Culpas van y culpas vienen. En los últimos días, los dardos apuntan a la informalidad del arrendatario chino, que ocupaba el lugar desde hace casi un año. Lo cierto es que el dueño del inmueble es, por ley, el responsable de mantener y proteger un monumento histórico.

Siguiendo la suerte de tantos otros cines y teatros que terminaron en ruinas o, en el mejor de los casos, reconvertidos en centros evangélicos, ferreterías, bodegas o funerarias —como los teatros Imperio y Esmeralda, o los cines Carrera, Mayo, Rex, Royal y Astor, por citar algunos—, el Nilo fue, hasta hace unos días, la bodega de un empresario chino que probablemente nunca se enteró de que, en uno de los muros que sostenían el edificio que albergaba su negocio, sobrevivía a duras penas el mural Terremoto de Nemesio Antúnez.

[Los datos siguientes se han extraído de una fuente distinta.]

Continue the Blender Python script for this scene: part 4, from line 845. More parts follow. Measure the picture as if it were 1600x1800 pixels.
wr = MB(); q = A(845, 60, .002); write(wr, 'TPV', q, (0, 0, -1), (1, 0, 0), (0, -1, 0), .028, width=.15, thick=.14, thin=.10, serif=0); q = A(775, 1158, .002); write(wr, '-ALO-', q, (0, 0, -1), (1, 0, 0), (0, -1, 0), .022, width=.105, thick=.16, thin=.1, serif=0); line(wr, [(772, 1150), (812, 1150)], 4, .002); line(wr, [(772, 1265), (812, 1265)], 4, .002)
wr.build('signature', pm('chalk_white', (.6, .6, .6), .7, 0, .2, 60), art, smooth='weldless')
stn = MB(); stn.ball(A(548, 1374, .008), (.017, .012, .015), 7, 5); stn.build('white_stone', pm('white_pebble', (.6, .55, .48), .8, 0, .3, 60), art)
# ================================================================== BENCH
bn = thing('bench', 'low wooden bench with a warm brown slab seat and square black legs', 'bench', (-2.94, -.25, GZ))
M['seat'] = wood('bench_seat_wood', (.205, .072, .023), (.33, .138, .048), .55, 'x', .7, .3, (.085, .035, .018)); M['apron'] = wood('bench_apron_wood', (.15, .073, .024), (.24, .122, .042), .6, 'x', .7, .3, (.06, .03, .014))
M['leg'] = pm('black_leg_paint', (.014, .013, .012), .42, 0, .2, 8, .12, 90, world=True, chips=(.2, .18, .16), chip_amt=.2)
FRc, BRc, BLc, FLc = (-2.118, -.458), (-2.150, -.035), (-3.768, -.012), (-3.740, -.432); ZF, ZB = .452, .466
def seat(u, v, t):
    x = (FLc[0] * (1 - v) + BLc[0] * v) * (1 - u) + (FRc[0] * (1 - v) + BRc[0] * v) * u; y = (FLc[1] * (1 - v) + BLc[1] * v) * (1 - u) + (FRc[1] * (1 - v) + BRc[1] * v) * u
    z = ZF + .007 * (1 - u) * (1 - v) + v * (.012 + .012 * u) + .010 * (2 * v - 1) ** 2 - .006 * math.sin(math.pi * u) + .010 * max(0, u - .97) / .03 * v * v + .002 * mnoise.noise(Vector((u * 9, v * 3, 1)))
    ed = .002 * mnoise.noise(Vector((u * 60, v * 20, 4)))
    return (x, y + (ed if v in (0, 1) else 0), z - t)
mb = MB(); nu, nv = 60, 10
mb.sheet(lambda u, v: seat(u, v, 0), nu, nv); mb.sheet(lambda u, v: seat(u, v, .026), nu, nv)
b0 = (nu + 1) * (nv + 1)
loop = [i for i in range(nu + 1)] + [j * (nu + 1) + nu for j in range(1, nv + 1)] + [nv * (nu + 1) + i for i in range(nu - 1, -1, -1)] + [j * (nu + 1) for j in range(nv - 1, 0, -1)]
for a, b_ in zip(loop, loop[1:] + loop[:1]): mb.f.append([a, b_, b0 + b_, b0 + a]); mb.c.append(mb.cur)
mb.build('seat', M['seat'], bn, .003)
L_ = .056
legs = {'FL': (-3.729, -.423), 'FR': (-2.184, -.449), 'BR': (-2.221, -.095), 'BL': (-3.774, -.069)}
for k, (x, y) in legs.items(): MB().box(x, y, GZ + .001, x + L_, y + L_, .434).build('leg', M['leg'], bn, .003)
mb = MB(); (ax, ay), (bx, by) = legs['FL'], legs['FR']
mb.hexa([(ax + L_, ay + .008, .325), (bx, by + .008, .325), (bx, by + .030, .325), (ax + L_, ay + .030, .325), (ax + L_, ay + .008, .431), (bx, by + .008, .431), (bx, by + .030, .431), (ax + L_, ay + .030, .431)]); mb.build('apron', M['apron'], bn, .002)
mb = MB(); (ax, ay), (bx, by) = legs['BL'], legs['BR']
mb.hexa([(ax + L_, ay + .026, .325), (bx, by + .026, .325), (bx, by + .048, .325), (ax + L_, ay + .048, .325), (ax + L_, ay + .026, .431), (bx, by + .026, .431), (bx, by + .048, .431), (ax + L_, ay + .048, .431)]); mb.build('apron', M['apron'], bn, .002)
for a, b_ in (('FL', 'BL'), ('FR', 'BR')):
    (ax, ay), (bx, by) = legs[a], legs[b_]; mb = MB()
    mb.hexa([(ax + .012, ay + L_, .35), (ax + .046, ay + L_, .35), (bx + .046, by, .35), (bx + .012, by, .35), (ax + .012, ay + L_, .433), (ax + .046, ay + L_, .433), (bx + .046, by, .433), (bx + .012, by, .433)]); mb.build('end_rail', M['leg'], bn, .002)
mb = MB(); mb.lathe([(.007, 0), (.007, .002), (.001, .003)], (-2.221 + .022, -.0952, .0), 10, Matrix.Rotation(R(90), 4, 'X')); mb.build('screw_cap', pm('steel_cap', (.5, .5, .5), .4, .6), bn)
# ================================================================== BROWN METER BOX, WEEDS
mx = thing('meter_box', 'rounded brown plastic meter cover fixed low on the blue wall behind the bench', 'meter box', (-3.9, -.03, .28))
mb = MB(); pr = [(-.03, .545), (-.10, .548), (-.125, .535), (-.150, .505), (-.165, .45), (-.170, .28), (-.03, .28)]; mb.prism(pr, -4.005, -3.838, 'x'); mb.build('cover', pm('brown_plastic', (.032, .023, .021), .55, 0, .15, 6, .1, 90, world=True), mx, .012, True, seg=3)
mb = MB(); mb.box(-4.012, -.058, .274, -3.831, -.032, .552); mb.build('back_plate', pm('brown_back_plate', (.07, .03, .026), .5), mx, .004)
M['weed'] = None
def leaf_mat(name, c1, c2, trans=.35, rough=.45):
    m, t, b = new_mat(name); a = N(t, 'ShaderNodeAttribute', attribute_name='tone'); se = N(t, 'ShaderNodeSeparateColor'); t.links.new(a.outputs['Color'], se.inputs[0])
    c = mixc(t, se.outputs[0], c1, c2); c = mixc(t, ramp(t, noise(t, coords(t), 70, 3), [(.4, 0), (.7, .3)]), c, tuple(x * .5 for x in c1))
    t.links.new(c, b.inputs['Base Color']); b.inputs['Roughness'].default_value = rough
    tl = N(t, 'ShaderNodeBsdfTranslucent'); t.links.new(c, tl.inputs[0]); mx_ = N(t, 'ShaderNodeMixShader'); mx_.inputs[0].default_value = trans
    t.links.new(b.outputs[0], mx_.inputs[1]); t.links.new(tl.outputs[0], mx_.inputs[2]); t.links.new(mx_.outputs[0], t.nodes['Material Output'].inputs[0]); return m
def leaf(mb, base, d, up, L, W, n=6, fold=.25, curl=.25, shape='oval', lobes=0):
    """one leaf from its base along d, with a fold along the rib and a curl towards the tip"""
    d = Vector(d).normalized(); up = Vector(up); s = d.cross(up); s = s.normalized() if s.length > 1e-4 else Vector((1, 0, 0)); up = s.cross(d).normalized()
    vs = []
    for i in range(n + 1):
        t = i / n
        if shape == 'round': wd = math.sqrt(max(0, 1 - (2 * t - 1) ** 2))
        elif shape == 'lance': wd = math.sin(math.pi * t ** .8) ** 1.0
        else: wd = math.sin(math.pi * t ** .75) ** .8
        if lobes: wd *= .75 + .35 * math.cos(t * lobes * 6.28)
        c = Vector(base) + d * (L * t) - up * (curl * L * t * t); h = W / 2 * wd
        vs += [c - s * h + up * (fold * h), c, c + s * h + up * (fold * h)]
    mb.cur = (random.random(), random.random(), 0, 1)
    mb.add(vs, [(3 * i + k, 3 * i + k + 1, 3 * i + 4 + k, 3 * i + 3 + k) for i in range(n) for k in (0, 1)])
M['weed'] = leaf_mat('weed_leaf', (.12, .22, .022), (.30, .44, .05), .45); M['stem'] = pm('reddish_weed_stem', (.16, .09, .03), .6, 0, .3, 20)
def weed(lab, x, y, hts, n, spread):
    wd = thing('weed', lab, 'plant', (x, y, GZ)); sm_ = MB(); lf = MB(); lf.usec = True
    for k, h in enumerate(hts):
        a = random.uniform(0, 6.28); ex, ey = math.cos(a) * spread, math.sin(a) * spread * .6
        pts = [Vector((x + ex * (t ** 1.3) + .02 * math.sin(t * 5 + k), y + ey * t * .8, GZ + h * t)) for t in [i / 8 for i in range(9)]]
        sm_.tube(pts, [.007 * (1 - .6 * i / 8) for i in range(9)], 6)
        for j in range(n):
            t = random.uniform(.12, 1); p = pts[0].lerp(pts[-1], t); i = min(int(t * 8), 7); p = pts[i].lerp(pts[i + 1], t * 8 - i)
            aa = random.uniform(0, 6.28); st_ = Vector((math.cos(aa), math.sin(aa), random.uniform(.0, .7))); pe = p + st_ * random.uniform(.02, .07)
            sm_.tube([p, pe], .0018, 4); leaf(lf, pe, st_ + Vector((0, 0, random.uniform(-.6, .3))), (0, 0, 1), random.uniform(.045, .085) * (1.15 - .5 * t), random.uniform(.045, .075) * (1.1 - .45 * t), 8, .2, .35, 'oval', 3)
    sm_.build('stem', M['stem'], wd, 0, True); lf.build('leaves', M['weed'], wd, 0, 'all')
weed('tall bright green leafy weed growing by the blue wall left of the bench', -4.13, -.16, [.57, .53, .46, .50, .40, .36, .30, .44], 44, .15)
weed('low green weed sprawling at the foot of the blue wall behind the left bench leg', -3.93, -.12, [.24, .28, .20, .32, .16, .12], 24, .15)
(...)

La obra, ganadora de un concurso convocado en 1958 por los arquitectos del edificio, Emilio Duhart y Sergio Larraín García-Moreno, y declarada Monumento Histórico hace exactamente 14 años, se evaporó con el incendio que destruyó el inmueble, ubicado en 21 de Mayo con Santo Domingo.

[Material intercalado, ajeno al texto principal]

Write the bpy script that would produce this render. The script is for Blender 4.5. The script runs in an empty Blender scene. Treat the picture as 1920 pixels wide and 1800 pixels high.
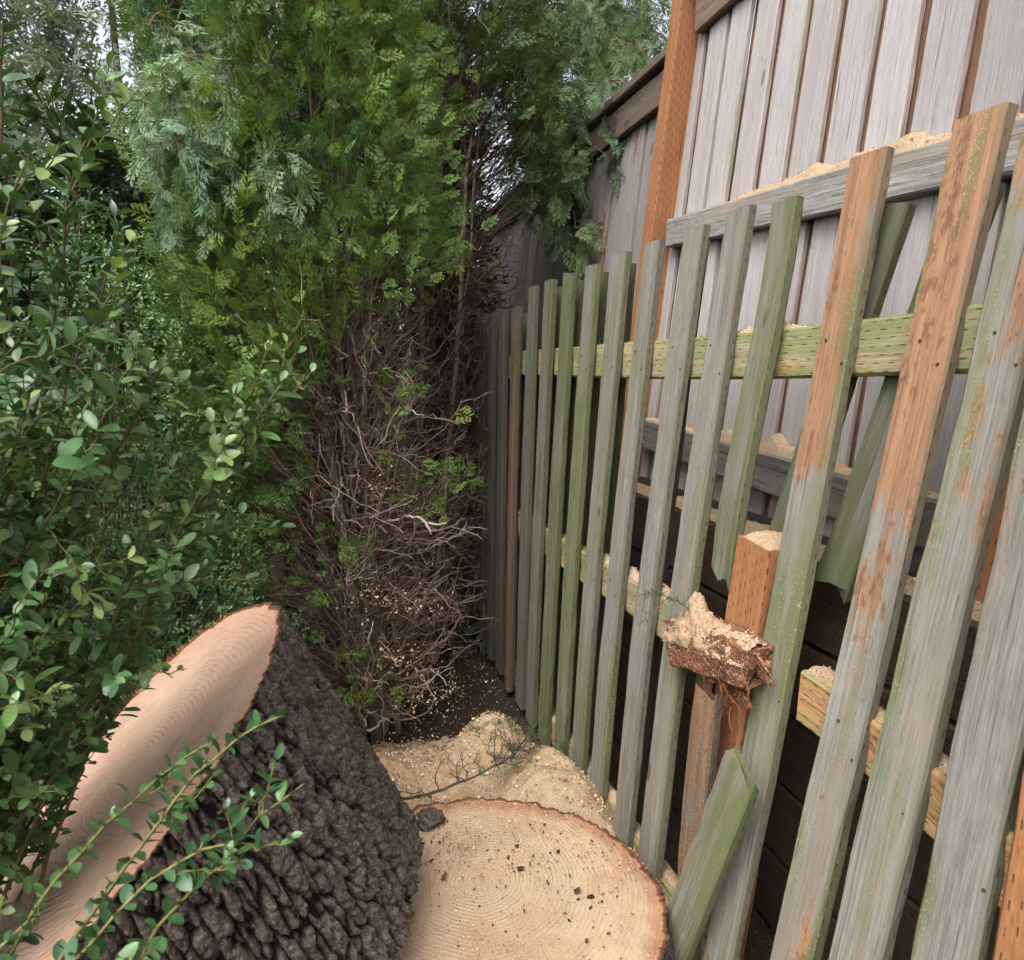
import bpy, math
import numpy as np
from mathutils import Vector

# ------------------------------------------------------------------ scene, camera, light
S = bpy.context.scene
COL = S.collection
PI = math.pi

cam_d = bpy.data.cameras.new("camera")
cam_d.sensor_width = 36.0
cam_d.lens = 36.0 * 1300 / 1920
cam_d.clip_start = 0.02
cam_d.clip_end = 500
cam_d.dof.use_dof = True
cam_d.dof.focus_distance = 2.1
cam_d.dof.aperture_fstop = 8.0
cam = bpy.data.objects.new("camera", cam_d)
COL.objects.link(cam)
cam.location = (0, 0, 1.33)
cam.rotation_euler = (math.radians(90 - 8.961), 0, math.radians(-15.703))
S.camera = cam

SUN_EL, SUN_AZ = math.radians(56), math.radians(-138)     # azimuth measured from +Y towards +X
world = bpy.data.worlds.new("World")
S.world = world
world.use_nodes = True
wn = world.node_tree.nodes
wl = world.node_tree.links
wn.clear()
wo = wn.new("ShaderNodeOutputWorld")
wb = wn.new("ShaderNodeBackground")
sky = wn.new("ShaderNodeTexSky")
sky.sky_type = 'NISHITA'
sky.sun_disc = False
sky.sun_elevation = SUN_EL
sky.sun_rotation = SUN_AZ
sky.air_density = 1.0
sky.dust_density = 4.0
sky.ozone_density = 1.0
wb.inputs["Strength"].default_value = 0.15
whs = wn.new("ShaderNodeHueSaturation")          # thin cloud: a paler sky than clear air gives
whs.inputs["Saturation"].default_value = 0.35
wl.new(sky.outputs[0], whs.inputs["Color"])
wl.new(whs.outputs[0], wb.inputs[0])
wl.new(wb.outputs[0], wo.inputs[0])

sun_d = bpy.data.lights.new("sun", 'SUN')
sun_d.energy = 0.9
sun_d.angle = math.radians(40)
sun_d.color = (1.0, 0.97, 0.93)
sun = bpy.data.objects.new("sun", sun_d)
COL.objects.link(sun)
sd = Vector((math.sin(SUN_AZ) * math.cos(SUN_EL), math.cos(SUN_AZ) * math.cos(SUN_EL), math.sin(SUN_EL)))
sun.rotation_euler = sd.to_track_quat('Z', 'Y').to_euler()
sun.location = (-3, 0, 6)

S.view_settings.view_transform = 'Standard'
S.view_settings.look = 'None'
S.view_settings.gamma = 1.0
S.view_settings.use_curve_mapping = False
S.view_settings.exposure = 1.4
S.render.engine = 'CYCLES'
S.cycles.max_bounces = 4
S.cycles.diffuse_bounces = 2
S.cycles.use_adaptive_sampling = True
S.cycles.adaptive_threshold = 0.035
S.cycles.glossy_bounces = 2
S.cycles.transmission_bounces = 2
S.cycles.transparent_max_bounces = 4
S.cycles.use_denoising = True
S.cycles.caustics_reflective = False
S.cycles.caustics_refractive = False

# ------------------------------------------------------------------ helpers
rng = np.random.default_rng(7)


def nrm(v):
    v = np.asarray(v, float)
    return v / (np.linalg.norm(v, axis=-1, keepdims=True) + 1e-12)


def _hash(ix, iy, iz, seed):
    h = (ix.astype(np.int64) * 374761393 + iy.astype(np.int64) * 668265263 + iz.astype(np.int64) * 2147483647 + seed * 974711) & 0x7fffffff
    h = ((h ^ (h >> 13)) * 1274126177) & 0x7fffffff
    h = ((h ^ (h >> 16)) * 668265263) & 0x7fffffff
    return ((h ^ (h >> 15)) & 0xffffff) / float(0xffffff)


def vnoise(p, seed=0):
    """value noise in 0..1 for an (N,3) array"""
    p = np.asarray(p, float)
    i = np.floor(p)
    f = p - i
    f = f * f * (3 - 2 * f)
    i = i.astype(np.int64)
    r = 0
    for dx in (0, 1):
        wx = f[:, 0] if dx else 1 - f[:, 0]
        for dy in (0, 1):
            wy = f[:, 1] if dy else 1 - f[:, 1]
            for dz in (0, 1):
                wz = f[:, 2] if dz else 1 - f[:, 2]
                r = r + wx * wy * wz * _hash(i[:, 0] + dx, i[:, 1] + dy, i[:, 2] + dz, seed)
    return r


def fbm(p, oct=4, seed=0):
    a, s, t = 0.5, 0, 0
    p = np.asarray(p, float)
    for k in range(oct):
        s = s + a * vnoise(p, seed + k * 17)
        t += a
        p = p * 2.03 + 11.7
        a *= 0.5
    return s / t


def worley(p, seed=0):
    """distances to the nearest and second nearest feature point"""
    p = np.asarray(p, float)
    i = np.floor(p).astype(np.int64)
    f1 = np.full(len(p), 9.0)
    f2 = np.full(len(p), 9.0)
    for dx in (-1, 0, 1):
        for dy in (-1, 0, 1):
            for dz in (-1, 0, 1):
                c = i + np.array([dx, dy, dz])
                q = np.stack([_hash(c[:, 0], c[:, 1], c[:, 2], seed + k) for k in (1, 2, 3)], 1) + c
                d = np.sqrt(((q - p) ** 2).sum(1))
                f2 = np.where(d < f1, f1, np.minimum(f2, d))
                f1 = np.minimum(f1, d)
    return f1, f2


def link(o, parent=None):
    COL.objects.link(o)
    if parent is not None:
        o.parent = parent
    return o


def mesh_np(name, verts, faces, mat, parent=None, attrs=None, smooth=False, mesh_only=False):
    """faces: list of arrays (each (n,3) or (n,4)); attrs: name -> (type, domain, array)"""
    verts = np.asarray(verts, np.float32)
    me = bpy.data.meshes.new(name)
    me.vertices.add(len(verts))
    me.vertices.foreach_set("co", verts.ravel())
    if not isinstance(faces, list):
        faces = [faces]
    faces = [np.asarray(f, np.int32) for f in faces if len(f)]
    loops = np.concatenate([f.ravel() for f in faces])
    cnt = np.concatenate([np.full(len(f), f.shape[1], np.int32) for f in faces])
    start = np.concatenate([[0], np.cumsum(cnt)[:-1]]).astype(np.int32)
    me.loops.add(len(loops))
    me.loops.foreach_set("vertex_index", loops)
    me.polygons.add(len(cnt))
    me.polygons.foreach_set("loop_start", start)
    me.polygons.foreach_set("loop_total", cnt)
    me.polygons.foreach_set("use_smooth", np.full(len(cnt), smooth))
    me.update(calc_edges=True)
    for k, (ty, dom, arr) in (attrs or {}).items():
        at = me.attributes.new(k, ty, dom)
        key = {"FLOAT": "value", "FLOAT_VECTOR": "vector", "FLOAT_COLOR": "color"}[ty]
        at.data.foreach_set(key, np.asarray(arr, np.float32).ravel())
    if mat is not None:
        me.materials.append(mat)
    if mesh_only:
        return me
    return link(bpy.data.objects.new(name, me), parent)


def empty(name, loc, label, cat, group=None):
    o = bpy.data.objects.new(name, None)
    o.empty_display_size = 0.1
    o.location = loc
    COL.objects.link(o)
    return tag(o, label, cat, group)


def tag(o, label=None, cat=None, group=None, kind=None):
    if label: o["label"] = label
    if cat: o["category"] = cat
    if group: o["group"] = group
    if kind: o["kind"] = kind
    return o


def child_verts(v, parent):
    """world coordinates -> the parent's local ones (parents here only translate)"""
    return np.asarray(v, float) - np.array(parent.location) if parent is not None else np.asarray(v, float)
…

Culpas van y culpas vienen. En los últimos días, los dardos apuntan a la informalidad del arrendatario chino, que ocupaba el lugar desde hace casi un año. Lo cierto es que el dueño del inmueble es, por ley, el responsable de mantener y proteger un monumento histórico. Lo cierto es también que el Estado debería asegurar el financiamiento necesario para que esa protección sea posible, porque de nada sirve un instrumento sin recursos para implementarlo. Lo cierto es que, si ni el propietario del inmueble sabía de la declaratoria, mucho menos podría saberlo el inquilino asiático, así como tampoco lo supo, probablemente, quien durante años utilizó el mural como soporte para los afiches de la cartelera porno del Nilo, una vez que este cambió el rumbo de su oferta cultural a la oferta de películas XXX. A mayor abundamiento, el ir y venir de la pegatina de los panfletos había ocasionado daños irreparables a la obra de arte, que se dejaban ver a ambos lados de la grieta que la partía en dos, de arriba abajo, después del terremoto de 2010, y que, por supuesto, llevaba 15 años sin ser restaurada.

Terremoto, una ironía trágica, un nombre premonitorio, un nomen est omen para un fatídico final, especialmente para quienes, acostumbrados a llorar sobre la leche derramada —y sobre todo en cuestiones de conservación del patrimonio—, encienden las alarmas siempre a destiempo y cuando ya no hay más remedio que apuntarse con el dedo.